**Dataset extract**

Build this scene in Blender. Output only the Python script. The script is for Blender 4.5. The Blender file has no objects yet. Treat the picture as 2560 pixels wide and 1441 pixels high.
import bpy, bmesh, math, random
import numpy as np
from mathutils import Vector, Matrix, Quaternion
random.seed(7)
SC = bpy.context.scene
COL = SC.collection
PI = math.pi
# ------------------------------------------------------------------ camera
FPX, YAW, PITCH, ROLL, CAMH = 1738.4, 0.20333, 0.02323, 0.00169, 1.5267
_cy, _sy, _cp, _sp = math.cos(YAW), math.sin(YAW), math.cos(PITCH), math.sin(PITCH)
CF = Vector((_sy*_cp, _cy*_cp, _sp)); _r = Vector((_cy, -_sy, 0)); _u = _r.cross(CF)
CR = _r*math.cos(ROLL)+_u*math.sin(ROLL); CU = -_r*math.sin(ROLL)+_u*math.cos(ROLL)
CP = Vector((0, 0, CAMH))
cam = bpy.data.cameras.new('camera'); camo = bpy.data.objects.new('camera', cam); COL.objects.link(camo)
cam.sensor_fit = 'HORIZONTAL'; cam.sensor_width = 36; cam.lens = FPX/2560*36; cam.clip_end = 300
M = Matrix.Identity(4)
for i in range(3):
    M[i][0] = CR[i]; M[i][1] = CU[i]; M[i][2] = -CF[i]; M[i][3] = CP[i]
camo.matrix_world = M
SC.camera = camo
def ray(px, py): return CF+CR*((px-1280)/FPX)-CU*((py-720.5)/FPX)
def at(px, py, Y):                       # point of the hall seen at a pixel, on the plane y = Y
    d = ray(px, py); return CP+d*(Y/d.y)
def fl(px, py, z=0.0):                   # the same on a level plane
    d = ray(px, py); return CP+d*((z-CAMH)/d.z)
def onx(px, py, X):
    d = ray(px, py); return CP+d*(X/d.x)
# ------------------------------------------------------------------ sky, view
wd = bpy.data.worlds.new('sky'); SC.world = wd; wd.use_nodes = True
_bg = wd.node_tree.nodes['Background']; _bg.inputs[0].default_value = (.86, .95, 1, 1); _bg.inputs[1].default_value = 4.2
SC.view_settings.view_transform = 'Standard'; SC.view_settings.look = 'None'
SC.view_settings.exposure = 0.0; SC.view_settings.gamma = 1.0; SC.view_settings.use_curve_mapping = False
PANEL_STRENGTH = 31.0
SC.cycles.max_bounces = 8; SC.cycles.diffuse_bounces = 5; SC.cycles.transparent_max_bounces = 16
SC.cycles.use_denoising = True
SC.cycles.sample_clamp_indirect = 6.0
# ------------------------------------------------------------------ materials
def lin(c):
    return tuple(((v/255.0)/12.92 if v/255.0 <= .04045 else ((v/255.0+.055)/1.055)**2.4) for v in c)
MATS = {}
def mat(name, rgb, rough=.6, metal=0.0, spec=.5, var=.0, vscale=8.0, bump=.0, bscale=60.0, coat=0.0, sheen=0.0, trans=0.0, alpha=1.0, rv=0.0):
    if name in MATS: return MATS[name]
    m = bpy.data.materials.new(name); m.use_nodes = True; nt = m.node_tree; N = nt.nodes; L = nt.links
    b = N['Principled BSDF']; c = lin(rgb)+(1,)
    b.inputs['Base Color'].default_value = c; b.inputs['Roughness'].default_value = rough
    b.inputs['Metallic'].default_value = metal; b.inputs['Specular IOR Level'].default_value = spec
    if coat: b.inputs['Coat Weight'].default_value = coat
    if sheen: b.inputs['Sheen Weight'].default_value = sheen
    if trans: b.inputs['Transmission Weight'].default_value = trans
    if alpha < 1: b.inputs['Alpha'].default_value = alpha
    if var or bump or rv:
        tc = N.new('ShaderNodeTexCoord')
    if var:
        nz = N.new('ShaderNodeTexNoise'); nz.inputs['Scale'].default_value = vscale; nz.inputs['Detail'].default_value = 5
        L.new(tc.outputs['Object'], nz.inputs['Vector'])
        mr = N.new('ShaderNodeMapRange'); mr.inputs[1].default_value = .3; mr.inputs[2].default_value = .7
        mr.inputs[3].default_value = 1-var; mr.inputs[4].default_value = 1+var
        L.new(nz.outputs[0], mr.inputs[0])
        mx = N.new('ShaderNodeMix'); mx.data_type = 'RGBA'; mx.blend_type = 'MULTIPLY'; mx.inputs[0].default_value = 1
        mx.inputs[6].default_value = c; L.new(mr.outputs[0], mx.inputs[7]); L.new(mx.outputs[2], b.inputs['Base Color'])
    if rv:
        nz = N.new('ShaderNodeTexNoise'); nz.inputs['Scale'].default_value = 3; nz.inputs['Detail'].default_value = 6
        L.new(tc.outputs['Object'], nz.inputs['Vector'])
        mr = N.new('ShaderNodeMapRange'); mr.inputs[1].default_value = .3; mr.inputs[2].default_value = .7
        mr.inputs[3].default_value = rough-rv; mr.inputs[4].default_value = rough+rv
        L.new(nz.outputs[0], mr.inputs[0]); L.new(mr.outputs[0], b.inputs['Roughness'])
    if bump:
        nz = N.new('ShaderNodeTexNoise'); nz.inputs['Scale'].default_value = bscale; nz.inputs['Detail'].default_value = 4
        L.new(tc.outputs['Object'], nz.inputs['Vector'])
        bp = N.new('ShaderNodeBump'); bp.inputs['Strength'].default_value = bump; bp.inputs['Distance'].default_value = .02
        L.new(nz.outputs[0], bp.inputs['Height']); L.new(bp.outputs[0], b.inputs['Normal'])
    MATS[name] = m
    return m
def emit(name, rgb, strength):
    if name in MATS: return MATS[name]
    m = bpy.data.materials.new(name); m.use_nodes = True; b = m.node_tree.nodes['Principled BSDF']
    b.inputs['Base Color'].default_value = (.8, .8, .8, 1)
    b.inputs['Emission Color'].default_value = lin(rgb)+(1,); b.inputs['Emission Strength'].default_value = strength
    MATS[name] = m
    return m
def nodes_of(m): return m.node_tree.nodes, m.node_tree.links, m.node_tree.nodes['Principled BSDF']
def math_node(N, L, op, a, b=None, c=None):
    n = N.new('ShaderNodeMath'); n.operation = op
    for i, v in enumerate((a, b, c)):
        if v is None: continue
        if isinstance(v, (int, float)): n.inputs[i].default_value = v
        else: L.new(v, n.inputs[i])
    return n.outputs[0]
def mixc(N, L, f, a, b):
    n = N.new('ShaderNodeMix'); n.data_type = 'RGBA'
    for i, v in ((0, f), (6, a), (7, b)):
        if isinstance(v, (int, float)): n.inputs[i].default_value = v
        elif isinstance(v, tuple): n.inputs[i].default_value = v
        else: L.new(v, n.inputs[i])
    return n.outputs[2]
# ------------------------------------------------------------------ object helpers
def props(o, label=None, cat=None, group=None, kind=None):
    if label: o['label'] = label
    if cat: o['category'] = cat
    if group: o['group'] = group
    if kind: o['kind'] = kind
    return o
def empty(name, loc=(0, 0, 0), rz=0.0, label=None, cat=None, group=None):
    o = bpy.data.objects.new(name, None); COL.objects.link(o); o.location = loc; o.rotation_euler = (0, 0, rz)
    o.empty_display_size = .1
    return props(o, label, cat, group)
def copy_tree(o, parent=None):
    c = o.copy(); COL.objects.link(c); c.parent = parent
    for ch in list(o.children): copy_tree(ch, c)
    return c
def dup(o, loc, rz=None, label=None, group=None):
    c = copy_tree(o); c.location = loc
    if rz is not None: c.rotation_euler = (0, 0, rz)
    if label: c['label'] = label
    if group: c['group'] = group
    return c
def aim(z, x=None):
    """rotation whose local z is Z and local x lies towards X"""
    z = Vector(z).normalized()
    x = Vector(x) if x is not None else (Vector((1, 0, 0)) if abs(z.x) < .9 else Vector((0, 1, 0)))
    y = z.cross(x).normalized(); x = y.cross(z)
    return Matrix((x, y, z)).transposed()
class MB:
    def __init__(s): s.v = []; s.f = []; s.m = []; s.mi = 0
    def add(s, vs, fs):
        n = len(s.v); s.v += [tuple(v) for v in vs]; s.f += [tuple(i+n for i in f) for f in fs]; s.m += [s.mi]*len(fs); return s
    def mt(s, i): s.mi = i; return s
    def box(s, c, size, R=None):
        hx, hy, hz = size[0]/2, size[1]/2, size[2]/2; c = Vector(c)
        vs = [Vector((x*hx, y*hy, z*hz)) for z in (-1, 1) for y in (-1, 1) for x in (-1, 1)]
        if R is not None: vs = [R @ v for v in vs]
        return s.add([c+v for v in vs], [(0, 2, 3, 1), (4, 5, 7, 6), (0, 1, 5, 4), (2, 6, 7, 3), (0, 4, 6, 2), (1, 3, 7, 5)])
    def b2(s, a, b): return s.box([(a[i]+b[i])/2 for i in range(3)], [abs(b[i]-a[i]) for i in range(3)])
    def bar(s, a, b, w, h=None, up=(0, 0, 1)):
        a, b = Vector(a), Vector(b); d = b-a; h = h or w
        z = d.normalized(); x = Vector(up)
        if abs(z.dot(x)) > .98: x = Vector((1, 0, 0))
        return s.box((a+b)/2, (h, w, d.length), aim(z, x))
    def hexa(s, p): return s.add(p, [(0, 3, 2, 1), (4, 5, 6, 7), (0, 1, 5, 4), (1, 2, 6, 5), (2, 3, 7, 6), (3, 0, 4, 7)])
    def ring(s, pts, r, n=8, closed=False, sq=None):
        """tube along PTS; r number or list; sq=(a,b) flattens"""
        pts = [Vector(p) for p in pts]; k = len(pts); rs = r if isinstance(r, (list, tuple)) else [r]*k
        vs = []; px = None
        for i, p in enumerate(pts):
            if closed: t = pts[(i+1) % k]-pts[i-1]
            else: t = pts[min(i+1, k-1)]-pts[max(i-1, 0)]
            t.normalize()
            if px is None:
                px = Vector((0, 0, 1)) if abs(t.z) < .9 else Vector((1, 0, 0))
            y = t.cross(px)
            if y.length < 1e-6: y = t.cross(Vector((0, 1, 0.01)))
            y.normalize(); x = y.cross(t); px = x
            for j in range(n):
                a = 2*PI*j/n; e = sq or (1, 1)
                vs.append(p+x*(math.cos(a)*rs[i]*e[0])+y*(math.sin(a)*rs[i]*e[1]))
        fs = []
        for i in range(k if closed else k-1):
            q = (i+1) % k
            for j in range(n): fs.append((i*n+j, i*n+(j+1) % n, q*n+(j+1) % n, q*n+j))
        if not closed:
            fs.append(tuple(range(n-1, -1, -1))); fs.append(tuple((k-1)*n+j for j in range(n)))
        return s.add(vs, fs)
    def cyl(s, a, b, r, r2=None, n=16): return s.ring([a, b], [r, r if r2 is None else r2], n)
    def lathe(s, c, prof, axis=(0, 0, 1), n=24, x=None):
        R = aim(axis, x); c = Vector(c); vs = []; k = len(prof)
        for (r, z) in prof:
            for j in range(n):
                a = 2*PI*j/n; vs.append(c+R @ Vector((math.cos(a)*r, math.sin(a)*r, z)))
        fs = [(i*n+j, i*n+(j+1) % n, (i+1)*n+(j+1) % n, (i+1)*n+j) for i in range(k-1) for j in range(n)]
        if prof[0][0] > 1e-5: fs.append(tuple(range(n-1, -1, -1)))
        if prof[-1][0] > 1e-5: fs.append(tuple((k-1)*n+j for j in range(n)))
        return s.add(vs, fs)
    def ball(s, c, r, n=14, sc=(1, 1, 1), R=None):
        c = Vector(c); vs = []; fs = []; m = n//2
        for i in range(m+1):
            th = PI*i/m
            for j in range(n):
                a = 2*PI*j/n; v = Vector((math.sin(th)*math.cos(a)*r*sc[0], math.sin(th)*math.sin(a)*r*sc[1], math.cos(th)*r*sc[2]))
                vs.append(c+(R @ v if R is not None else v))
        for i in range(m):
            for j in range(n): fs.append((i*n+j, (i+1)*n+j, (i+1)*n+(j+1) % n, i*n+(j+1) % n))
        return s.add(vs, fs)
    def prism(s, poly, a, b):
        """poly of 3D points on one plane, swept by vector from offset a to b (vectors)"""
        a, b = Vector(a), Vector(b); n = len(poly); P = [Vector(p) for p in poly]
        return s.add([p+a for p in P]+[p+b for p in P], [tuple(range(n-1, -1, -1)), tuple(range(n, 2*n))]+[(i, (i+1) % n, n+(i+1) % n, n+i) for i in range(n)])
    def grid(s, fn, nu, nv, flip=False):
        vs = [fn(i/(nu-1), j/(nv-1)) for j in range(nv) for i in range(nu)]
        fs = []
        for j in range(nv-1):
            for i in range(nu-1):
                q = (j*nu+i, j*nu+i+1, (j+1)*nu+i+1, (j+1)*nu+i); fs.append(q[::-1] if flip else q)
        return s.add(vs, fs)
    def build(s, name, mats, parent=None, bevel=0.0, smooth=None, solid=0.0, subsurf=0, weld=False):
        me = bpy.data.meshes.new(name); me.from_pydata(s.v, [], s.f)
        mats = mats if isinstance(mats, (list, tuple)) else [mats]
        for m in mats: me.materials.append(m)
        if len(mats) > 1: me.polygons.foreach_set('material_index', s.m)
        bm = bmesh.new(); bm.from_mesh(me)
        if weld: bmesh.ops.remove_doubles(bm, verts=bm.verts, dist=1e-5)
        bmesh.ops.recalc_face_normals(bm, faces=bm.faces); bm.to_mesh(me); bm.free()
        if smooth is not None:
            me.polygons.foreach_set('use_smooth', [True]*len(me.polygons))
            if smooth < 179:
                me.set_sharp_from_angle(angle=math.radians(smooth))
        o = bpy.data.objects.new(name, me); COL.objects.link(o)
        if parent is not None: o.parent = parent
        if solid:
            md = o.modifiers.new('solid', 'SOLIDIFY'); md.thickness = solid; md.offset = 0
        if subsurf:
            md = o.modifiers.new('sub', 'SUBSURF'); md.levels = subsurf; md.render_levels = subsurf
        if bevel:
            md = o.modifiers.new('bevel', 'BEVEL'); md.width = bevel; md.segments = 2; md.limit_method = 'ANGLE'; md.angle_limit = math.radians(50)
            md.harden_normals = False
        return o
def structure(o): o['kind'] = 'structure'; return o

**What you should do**
Look through the material and copy each line that has "objects".

**Completed task**
Build this scene in Blender. Output only the Python script. The script is for Blender 4.5. The Blender file has no objects yet. Treat the picture as 2560 pixels wide and 1441 pixels high.
cam = bpy.data.cameras.new('camera'); camo = bpy.data.objects.new('camera', cam); COL.objects.link(camo)
    o = bpy.data.objects.new(name, None); COL.objects.link(o); o.location = loc; o.rotation_euler = (0, 0, rz)
    c = o.copy(); COL.objects.link(c); c.parent = parent
        o = bpy.data.objects.new(name, me); COL.objects.link(o)